| Supplied material |
-------

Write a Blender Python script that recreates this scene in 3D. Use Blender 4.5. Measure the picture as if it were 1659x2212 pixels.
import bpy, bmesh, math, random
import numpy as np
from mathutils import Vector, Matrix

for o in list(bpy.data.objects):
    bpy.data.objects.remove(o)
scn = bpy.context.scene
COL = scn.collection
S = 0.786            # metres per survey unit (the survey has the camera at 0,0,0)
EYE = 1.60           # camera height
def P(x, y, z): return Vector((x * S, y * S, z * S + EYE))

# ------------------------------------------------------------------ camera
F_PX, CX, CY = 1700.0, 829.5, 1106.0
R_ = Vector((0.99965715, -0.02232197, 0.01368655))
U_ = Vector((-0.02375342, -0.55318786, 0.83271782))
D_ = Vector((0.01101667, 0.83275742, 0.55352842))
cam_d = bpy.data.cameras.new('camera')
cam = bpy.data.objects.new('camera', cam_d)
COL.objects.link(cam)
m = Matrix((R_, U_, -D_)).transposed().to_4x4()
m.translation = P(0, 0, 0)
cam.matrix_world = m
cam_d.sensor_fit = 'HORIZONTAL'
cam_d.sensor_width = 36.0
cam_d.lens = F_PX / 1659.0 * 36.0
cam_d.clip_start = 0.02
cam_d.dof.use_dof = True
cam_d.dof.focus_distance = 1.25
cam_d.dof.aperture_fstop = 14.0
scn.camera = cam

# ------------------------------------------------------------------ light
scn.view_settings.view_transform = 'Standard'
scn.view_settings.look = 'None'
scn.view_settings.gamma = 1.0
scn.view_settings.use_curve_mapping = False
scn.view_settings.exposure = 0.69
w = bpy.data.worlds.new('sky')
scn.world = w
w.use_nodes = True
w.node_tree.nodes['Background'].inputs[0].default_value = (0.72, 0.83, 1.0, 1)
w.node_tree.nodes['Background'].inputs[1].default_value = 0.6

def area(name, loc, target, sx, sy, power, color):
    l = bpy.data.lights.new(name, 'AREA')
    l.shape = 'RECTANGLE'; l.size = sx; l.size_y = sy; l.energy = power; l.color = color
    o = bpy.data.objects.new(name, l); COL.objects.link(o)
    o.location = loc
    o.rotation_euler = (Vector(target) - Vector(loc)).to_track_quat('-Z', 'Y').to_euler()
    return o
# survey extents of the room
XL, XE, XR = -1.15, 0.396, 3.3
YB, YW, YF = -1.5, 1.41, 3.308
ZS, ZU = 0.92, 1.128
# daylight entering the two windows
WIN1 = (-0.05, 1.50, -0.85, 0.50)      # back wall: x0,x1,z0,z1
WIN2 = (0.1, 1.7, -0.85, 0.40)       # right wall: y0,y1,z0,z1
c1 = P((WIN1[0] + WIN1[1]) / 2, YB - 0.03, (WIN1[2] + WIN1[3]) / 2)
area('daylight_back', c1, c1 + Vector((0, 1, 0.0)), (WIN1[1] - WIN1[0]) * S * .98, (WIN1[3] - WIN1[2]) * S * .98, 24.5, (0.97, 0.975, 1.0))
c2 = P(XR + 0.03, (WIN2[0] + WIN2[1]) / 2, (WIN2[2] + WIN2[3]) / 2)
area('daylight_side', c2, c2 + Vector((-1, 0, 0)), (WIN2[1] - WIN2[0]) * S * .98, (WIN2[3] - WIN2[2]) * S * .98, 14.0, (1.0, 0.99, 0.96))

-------

| Goal |
Lines from the start of the material above through the line containing "from mathutils import Vector, Matrix" are to be duplicated exactly, and only those.

| Expected answer |
Write a Blender Python script that recreates this scene in 3D. Use Blender 4.5. Measure the picture as if it were 1659x2212 pixels.
import bpy, bmesh, math, random
import numpy as np
from mathutils import Vector, Matrix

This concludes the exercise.